Obviously, this is not something all families can accomplish. There’s a lot of privilege (not to mention luck) required to engineer the company in which one’s kids are exposed to potentially scary things and situations. But I think it sometimes can be done, so it’s worth keeping in mind. (It’s also worth mentioning that if you can’t or don’t do this, it doesn’t mean your kid *will* develop anxiety about something you’re scared of. There are lots of factors involved, including temperament!)
The landmark study that illustrates the power of this approach, which is known as “immunization against fear learning,” was conducted by psychologists Susan Minetka and Michael Cook while they were at the University of Wisconsin-Madison. In the study, published in 1986, the researchers split a group of rhesus monkeys into three groups.
One group of monkeys watched other monkeys interacting non-fearfully with snakes over the course of six sessions. A second group watched other monkeys interacting non-fearfully with other neutral objects for six sessions. And a third group interacted with snakes on their own in non-fearful ways for the same amount of time.
Next, all the monkeys watched other monkeys interacting fearfully with snakes for six more sessions. They wanted to know: Would any of the initial exposures protect the monkeys against the fears they were observing?
When the researchers tested how scared these monkeys then seemed around snakes, they found that the monkeys who’d first observed other monkeys engaging non-fearfully with snakes were less likely than all the other monkeys to show snake-related fear. Studies involving people have had similar findings, including one study in 2016 that concluded that “observational preexposure can limit social transmission of fear.”
As I already implied, I’m deathly afraid of heights. My husband, however, is not. So, based on this research, it makes sense for him to take the kids on steep mountain hikes while I stay home — both for my own enjoyment (whenever they get near a cliff, I nearly have a heart attack) and for the sake of my kids (not only do they enjoy hiking more without me there freaking out, but my absence likely helps to immunize them against a future fear of heights).
And again, the amazing thing about this research is that these initial neutral exposures seem to persist even in the face of contradictory experiences down the line. Once kids have had the initial “immunization” by being around someone who’s not fearful, “it's very difficult to transmit anxiety afterwards,” said Evin Aktar, a psychologist at Leiden University in the Netherlands who studies the transmission of anxiety from parents to kids.

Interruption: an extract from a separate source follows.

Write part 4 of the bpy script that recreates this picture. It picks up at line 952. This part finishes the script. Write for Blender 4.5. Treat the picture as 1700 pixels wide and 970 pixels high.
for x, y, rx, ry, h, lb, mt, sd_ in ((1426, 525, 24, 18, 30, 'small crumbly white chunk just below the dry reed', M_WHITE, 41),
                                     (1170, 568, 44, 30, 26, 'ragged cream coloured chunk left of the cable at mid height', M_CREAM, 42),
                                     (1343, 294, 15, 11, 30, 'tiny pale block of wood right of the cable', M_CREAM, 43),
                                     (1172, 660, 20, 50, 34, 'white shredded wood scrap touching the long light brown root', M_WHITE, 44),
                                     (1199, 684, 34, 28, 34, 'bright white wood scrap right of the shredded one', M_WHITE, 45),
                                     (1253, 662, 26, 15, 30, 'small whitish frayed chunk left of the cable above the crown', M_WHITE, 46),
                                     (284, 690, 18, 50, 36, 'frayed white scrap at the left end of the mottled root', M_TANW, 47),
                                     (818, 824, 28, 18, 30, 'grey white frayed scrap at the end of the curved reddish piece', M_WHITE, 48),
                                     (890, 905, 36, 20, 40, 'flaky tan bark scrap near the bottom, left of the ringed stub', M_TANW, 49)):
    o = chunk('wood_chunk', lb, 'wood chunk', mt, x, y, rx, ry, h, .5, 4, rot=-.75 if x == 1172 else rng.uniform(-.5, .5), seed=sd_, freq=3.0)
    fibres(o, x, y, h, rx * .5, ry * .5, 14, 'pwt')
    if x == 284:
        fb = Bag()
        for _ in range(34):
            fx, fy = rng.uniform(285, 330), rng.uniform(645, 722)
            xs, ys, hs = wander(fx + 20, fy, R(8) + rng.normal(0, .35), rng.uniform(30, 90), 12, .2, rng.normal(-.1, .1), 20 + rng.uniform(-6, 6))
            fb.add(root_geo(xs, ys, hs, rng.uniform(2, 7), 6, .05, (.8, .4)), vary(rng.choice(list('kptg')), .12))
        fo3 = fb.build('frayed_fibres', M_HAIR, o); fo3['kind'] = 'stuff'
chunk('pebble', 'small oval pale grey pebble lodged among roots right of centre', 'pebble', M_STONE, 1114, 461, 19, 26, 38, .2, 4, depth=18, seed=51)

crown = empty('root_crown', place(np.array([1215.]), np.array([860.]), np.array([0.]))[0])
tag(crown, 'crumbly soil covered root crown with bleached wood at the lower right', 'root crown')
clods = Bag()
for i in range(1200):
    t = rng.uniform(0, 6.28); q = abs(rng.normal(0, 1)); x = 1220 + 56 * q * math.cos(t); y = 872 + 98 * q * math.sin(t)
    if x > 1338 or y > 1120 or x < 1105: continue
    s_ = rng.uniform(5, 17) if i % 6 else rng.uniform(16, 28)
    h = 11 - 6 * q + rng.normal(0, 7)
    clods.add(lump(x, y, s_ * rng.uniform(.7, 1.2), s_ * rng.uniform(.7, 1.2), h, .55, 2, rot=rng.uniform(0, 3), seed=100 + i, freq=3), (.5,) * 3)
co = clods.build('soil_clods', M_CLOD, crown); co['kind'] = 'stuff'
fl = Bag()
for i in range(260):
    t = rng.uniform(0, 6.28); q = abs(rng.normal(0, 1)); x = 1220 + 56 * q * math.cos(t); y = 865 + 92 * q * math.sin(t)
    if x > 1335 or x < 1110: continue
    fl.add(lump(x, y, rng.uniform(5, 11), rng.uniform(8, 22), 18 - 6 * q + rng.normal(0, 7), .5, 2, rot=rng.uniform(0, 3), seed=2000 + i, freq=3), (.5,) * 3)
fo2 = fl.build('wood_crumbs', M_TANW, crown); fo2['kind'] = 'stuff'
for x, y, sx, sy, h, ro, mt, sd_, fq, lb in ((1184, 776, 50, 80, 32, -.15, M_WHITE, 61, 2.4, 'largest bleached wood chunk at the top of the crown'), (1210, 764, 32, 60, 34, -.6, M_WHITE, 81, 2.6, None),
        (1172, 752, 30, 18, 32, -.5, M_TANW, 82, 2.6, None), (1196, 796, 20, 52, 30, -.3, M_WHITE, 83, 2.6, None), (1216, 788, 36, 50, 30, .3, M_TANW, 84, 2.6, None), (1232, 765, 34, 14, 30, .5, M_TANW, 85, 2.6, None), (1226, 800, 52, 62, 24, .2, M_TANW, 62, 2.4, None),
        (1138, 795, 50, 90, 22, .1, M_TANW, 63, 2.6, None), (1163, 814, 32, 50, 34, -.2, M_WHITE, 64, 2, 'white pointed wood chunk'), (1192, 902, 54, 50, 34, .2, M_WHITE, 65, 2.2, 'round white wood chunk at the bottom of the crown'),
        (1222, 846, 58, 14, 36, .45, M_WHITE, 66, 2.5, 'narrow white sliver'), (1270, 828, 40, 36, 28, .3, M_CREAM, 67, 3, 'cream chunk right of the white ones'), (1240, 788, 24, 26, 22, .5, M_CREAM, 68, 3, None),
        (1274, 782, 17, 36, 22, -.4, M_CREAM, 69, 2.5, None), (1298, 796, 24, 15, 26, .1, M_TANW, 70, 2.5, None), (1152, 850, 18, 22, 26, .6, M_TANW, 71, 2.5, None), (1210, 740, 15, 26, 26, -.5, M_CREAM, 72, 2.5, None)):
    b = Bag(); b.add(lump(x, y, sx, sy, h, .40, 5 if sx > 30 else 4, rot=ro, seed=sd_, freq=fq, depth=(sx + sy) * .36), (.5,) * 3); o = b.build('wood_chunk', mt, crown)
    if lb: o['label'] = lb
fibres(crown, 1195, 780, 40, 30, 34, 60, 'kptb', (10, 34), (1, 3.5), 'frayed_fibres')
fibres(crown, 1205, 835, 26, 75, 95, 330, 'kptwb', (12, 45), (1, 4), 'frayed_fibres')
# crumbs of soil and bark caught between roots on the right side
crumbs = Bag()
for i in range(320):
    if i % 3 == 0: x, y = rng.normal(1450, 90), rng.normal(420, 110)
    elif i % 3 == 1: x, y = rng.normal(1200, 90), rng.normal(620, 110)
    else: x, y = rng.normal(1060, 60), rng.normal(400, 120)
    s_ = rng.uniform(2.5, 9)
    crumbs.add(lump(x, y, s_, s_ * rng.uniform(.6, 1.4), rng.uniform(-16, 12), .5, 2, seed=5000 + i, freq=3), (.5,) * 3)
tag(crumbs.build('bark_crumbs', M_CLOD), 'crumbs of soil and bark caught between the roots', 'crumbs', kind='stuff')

Since my kids have repeatedly seen my husband fearlessly navigate steep climbs, they are unlikely to be fazed in the future when they see me lose my shit when I am close to a cliff edge. They’ll probably think something like “Oh, silly mom, she’s so irrational,” rather than “Gosh, mom is afraid — maybe I should be, too.”
What are your thoughts on this approach? Have you managed to do this with your kids, or not? Share in the comments!
What is your new book going to focus on? This was a nice piece.
If you can figure out a good way to do it, the approach you talked about sounds great. When it comes to anxiety-producing things for me, I think I've tried to do two things. One is to try to mask my anxiety so my 5 yo daughter isn't aware of just how much a situation is bothering me and just do it anyway, in the hopes that she has a better experience overall with it than I do. The other is to try to explain why I'm reacting the way I am, and try to celebrating when I do a hard/scary thing. For example, one time I was planning to drive to a big city to go to a museum with my daughter and I was feeling very anxious about the parking situation. I did my best to keep it together and not show anxiety on the drive there, but then I ended up getting a little snappy with her when we were actively trying to find a good (and legal) parking spot. So after we were parked, I apologized and explained that I was feeling a little stressed about finding a good parking spot since I hadn't been there before, and then did a little celebration with her ("phew...yay, we did it!"). And when we took her on an airplane for the first time I wanted to make it fun and not scary so talked through the process as we were taking off ("Oh, we're about to take off..... and we're starting to go into the air!") and pointing at how neat it was that we could see the buildings/roads/cars in the distance so that she was happily looking out the window while I was trying to not clutch the seat too hard behind her, lol.